So, who is going to get jugged here?

We agree, again, with Marina Hyde here:

I don’t think it is an exaggeration to state that the health of our dangerously unwell society depends on this kind of justice being served. The repeated failure to bring big people to justice for ruining little people’s lives – and the unexpected shockwaves that flow from those failures – may turn out to be the defining story of the first half of the 21st century.

As we’ve said before:

We have been less than happy - and said so - over the years about the Post Office’s Horizon scandal. The original mistake was of such mindnumbing stupidity that it’s difficult to believe a system containing actual live, capable of breathing, human beings made it. The smokeblowing and backfilling over it were worse. So much so that one of us has, in another place, called for substantial punishment:

There’s plenty of blame to go around over the Horizon computer and accounting program and we might include parts of the Post Office management, Fujitsu the contractor and others. But Byng’s historic example shows that the right response is simple. In fact, why not go further back than Byng and go Viking on the guilty?

One of us has also - not wholly jocularly - suggested that we simply jail everyone and see who can argue their way out. Something that Ms. Hyde has noted at one point.

This is, to us, very much more than simply that some got hard done by. We regard this as akin to - note the “akin” - a crime against the very system.

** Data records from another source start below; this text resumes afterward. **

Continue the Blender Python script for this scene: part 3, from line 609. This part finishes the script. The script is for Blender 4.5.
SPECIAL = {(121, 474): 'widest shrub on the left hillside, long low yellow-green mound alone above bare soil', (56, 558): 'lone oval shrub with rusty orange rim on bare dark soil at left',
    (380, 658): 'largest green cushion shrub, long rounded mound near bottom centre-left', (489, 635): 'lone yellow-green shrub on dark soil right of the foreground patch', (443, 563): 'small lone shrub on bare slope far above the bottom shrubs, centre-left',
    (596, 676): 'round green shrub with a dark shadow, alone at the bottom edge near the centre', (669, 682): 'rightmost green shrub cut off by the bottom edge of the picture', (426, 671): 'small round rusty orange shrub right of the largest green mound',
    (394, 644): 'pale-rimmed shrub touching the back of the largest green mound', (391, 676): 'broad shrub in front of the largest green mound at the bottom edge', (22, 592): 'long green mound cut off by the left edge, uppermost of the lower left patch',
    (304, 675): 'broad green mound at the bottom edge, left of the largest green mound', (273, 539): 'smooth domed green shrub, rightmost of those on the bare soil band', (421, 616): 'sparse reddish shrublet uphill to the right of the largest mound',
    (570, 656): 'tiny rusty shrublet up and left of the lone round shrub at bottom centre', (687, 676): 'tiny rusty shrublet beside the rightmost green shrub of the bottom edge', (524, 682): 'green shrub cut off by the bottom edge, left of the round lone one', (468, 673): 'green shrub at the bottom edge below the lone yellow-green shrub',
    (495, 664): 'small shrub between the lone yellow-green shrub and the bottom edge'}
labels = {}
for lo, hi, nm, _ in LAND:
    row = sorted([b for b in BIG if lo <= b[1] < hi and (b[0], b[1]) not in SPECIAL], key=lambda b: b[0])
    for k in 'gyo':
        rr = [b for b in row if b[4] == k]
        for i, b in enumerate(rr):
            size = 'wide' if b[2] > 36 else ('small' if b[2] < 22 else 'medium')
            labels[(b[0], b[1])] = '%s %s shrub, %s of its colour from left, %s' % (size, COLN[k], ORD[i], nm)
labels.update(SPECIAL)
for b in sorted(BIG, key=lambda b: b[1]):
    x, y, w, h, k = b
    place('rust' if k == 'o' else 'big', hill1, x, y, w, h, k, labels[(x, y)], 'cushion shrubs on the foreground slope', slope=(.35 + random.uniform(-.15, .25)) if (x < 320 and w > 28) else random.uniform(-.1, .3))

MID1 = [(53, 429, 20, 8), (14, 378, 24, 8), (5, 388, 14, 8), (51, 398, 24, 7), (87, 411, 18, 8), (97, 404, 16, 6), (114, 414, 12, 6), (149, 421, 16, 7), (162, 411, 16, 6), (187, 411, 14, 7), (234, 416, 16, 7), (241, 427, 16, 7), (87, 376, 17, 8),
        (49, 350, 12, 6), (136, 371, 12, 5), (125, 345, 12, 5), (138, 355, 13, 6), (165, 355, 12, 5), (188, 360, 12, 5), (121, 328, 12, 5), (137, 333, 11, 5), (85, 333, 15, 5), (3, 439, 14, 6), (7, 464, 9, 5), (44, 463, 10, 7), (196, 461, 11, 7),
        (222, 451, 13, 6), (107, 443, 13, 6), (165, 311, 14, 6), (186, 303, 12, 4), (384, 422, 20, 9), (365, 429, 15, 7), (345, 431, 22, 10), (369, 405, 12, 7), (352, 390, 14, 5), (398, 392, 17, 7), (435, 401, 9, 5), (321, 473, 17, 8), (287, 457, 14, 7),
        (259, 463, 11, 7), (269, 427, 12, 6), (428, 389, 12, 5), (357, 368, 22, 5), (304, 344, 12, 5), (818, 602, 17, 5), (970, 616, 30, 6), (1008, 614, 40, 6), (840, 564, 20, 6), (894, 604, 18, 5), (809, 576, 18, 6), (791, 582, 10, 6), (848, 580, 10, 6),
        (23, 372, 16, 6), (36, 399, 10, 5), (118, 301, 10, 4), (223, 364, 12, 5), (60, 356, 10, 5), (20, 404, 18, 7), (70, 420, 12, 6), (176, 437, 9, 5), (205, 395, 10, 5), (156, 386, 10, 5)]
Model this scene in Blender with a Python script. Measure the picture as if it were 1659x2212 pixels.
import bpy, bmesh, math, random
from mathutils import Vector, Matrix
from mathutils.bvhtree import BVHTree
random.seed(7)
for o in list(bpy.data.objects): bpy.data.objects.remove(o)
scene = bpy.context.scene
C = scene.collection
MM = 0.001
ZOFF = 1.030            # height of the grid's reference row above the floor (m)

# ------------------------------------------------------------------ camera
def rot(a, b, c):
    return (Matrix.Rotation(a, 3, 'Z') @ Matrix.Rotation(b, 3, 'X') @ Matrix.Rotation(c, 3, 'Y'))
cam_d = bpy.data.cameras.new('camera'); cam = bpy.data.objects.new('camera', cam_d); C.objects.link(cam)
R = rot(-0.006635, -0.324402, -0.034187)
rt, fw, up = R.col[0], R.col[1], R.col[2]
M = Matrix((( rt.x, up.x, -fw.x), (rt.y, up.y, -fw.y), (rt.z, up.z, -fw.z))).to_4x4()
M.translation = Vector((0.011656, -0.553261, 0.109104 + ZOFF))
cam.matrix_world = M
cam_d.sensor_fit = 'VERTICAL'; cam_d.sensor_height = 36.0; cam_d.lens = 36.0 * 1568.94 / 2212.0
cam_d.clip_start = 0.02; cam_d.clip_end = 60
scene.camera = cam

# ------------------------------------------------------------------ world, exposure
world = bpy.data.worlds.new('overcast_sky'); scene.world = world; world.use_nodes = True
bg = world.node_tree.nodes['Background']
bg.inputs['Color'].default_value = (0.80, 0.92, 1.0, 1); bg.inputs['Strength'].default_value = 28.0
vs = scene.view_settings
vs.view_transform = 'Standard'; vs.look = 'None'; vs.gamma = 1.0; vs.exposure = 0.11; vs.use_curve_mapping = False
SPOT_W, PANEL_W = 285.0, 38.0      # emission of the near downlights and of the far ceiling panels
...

By analogy - again note the “analogy” - we punish, very severely, the crimes of perjury and contempt of court. Not because lying is an unexpected part of life, nor because holding lawyers in contempt is unusual. But because those two are crimes against the very system. The rule of law simply does not work if people will not take it seriously. And we’d all really not like it at all if the rule of law did not hold sway.

Which is the analogy here. Error in a computer program? This is hardly unexpected, tho’ again as we’ve noted the idiocy of the mistake in the first place is hard to believe. But what then followed? We do regard that smokeblowing and backfilling as being akin to a crime in itself - again, note the “akin”.

So, who is going to get punished, how and when? We’re already a decade late on that last. The answers to the other two should be, to our mind, many and lots.

No, it’s not just for the postmasters. It’s because if we don’t go Viking on those who break the system then more will do so in the future. The inverse of that old English wisdom that once you pay the Danegeld you never get rid of the Dane. It took us some centuries to learn that lesson as a nation - let’s not forget it now.